A Recovery Blog

This blog is about my continuing recovery from severe mental illness and addiction. I celebrate this recovery by continuing to write, by sharing my music and artwork and by exploring Buddhist and 12 Step ideas and concepts. I claim that the yin/yang symbol is representative of all of us because I have found that even in the midst of acute psychosis there is still sense, method and even a kind of balance. We are more resilient than we think. We can cross beyond the edge of the sane world and return to tell the tale. A deeper kind of balance takes hold when we get honest, when we reach out for help, when we tell our stories.

Wednesday, July 4, 2007

In The Midst Of Some Shadows

Lately I've been aware of my illness, well, I'm always aware of it on some level. Because of the voices I know I'm not alone and that maybe noone ever is really alone. In some ways that's good and in other ways that's bad. It's good to feel as if I'm heard, that there's some kind of witness of my life (and all our lives) but bad in that I'm missing that fresh sense of solitude, that sense of sacrosanct privacy. And so I've stopped being playful, stopped dreaming, stopped fantasizing. There's still the residue of an abusive presence coating my life. I'm an older person now and a more cautious person. I live one day at a time so I don't fall into the past or get lost dreaming about the future. But memories and reviewing the past is a very important part of growing up. I miss having no vivid memories, the psychosis seemed to have swallowed them or, at least, buried them deep within me. The voices and a higher power may witness my life but I'm prevented from witnessing my own life. Not totally of course, I can still place things in time but in some ways it's as if I'm sleepwalking while awake. Still afraid.

When some of the voices tell me they love me, I tell them I love them too and it helps, up to a point. But I know my heart is still numb and that what love I feel is incomplete, even for myself and my family. I pray for myself. I pray for my family. I pray for friends and strangers. I pray for the beings who leave their voices in my mind. I think prayer has become necessary to my sense of well-being but I get lost and pray less and have to remind myself to return again. And I do still vaguely remember how the voices tortured me into praying for every single person I could think of as a kind of punishment, taking the joy out of the process yet making it a habit even so. The abuse of power which trains people through fear can create deeply ingrained habits. They did something bad yet still created a good practice for me to follow. Perhaps I'm just confused because they are such a mixture of good and bad forces.
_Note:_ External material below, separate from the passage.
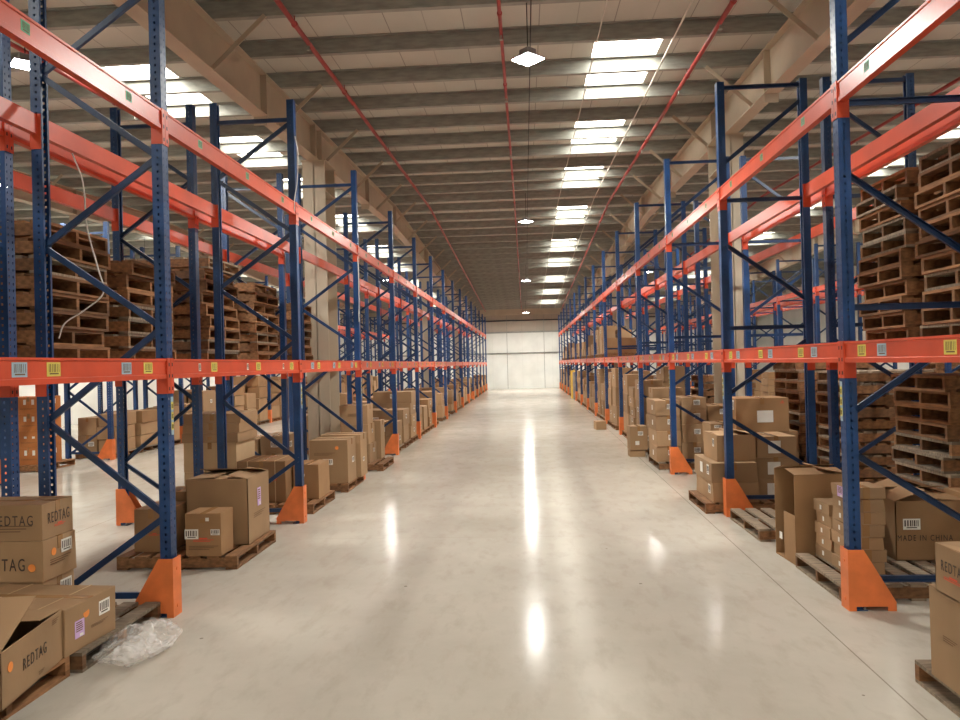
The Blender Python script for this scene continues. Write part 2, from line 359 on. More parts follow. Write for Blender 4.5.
bolt_me = MB().tube((0, 0, 0), (0, 0, .018), .006).tube((0, 0, .002), (0, 0, .009), .011, 0, 6).mesh('anchor_bolt', M['galv'])
ROWS = [  # key, aisle face x, rotation, style, Y of frame 0, description, side, kmin, kmax
    ('LA', -2.512, PI, 'L', YL, 'left aisle rack'), ('LB', -4.62, 0, 'L', YL, 'left rear rack'),
    ('RA', 2.142, 0, 'R', YR, 'right aisle rack'), ('RB', 4.215, PI, 'R', YR, 'right rear rack'),
    ('LC', -8.2, PI, 'L', YL, 'left far rack'), ('LD', -10.28, 0, 'L', YL, 'left outermost rack'),
    ('RC', 7.8, 0, 'R', YR, 'right far rack'), ('RD', 9.85, PI, 'R', YR, 'right outermost rack')]
ROW = {r[0]: r for r in ROWS}
def frame(r, k):
    key, x, rz, st, y0, desc = r; y = y0 + k * BAY
    prt, far = FR[st]
    lab = 'blue steel upright frame, %s from the camera, %s' % (od(k), desc) if k >= 0 else 'blue steel upright frame right beside the camera, %s' % desc
    near = (key in ('LA', 'RA') and y < 31) or (key in ('LB', 'RB') and y < 15)
    m = T((x, y, 0)) @ RZ(rz)
    if not near:
        return tag(obj('upright_frame', far, None, m), lab, 'rack frame', 'upright frames of the pallet racks')
    e = obj('upright_frame', None, None, m); e.empty_display_size = .2; tag(e, lab, 'rack frame', 'upright frames of the pallet racks')
    first = None
    for n, me, mt in prt:
        if n == 'label_strip':
            if key not in ('LA', 'RA'): continue
            obj(n, me, first, mt, label='strip of yellow barcode tags')
        elif n == 'column_guard': obj(n, me, e, mt, label='orange steel foot guard')
        else:
            q = obj(n, me, e, mt)
            if n == 'upright_post' and first is None: first = q
            if n == 'foot_plate': [obj('anchor_bolt', bolt_me, q, T(p)) for p in ((.02, .05, .008), (PW + .012, -.05, .008))]
    return e
for r in ROWS:
    for k in range(-1 if r[0][1] in 'AB' else 0, 15): frame(r, k)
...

Every now and then the voices still call themselves evil, just as they used to call me evil. I've experienced evil in a relationship and with them but I still don't accept it. I don't believe in it, at least not as something that's incapable of changing. To me, the idea of hell is evil because some people treat it as if it were an unchangeable fact. I may be an idealist but I still believe that hateful people and beings can be changed for the better through other people/being's essential goodness. I also believe that all people and these beings are essentially good, are born innocent. Evil, to me, is a learned phenomena that can be unlearned. Love can conquer hate. And when I say that I don't really mean romantic love but compassionate love. After a while with Brendan I stopped feeling much romantic love but continued to feel compassionate love despite my fear and distaste for his hateful attitudes. Romantic love can come and go but compassion has a broader base. You can feel compassion for anyone, family, lover, friends or strangers or even enemies. And the more you can feel compassion the safer your good soul becomes from negative influences. There's balance and harmony in the practice of compassion.
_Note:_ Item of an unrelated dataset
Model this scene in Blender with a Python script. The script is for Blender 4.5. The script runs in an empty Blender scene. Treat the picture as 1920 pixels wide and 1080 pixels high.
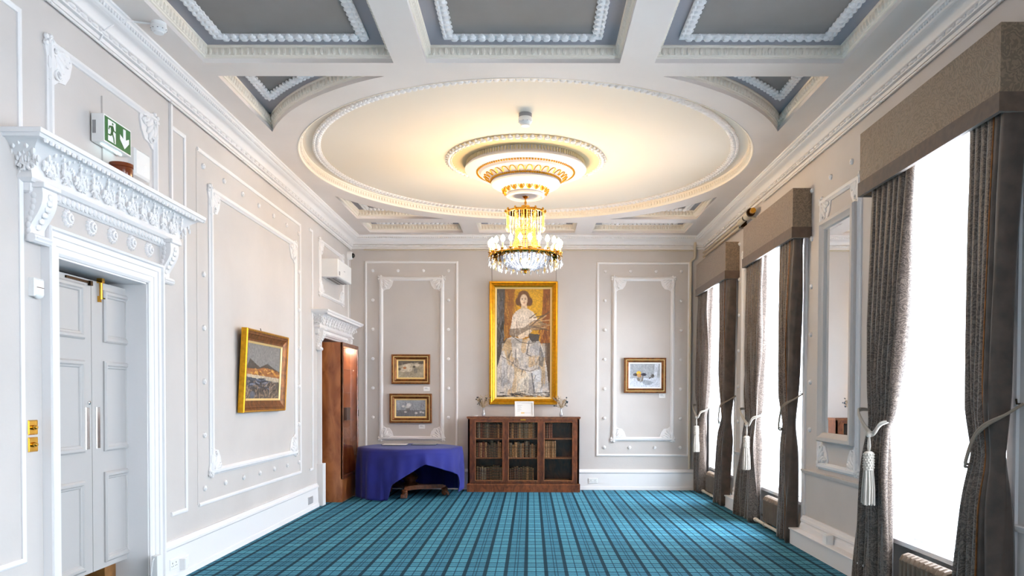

And that's why I need to put more focus on praying. When I pray, I regain some of the balance and harmony that inevitably starts to slip away when I'm not careful. Prayer is the practice of compassion for oneself and others. Is it enough on its own? Probably not. Good structure and actions are necessary too. I know I am not well because I jump from one thing to another. I mean well but I can't seem to focus on one project for very long. And I'm only vaguely aware of it at the time. I'm not sure if I can change this pattern right now. It's a deeply ingrained pattern stemming from youth. Perhaps I can pray on it and ask for guidance. I haven't been asking for guidance so much as just being grateful for my life and everyone else's lives. But guidance is what I need. I shall also consult the I Ching. Maybe it can give me some perspective on how to change my patterns.

I know that living in the shadow of my illness is just my particular burden to bear for now and that we all, at some point in our lives, bear a burden. I may get lost but I find my way again via various detours. And I do feel grateful for my life, perhaps that's why I find my way again. I'm just very glad that I have some motivation to do things (write, paint, crochet, etc...), more than I did this past winter. I still say motivation is mental/ emotional happiness as long as you hurt noone. So I hold onto what I can do and work on myself in the meantime.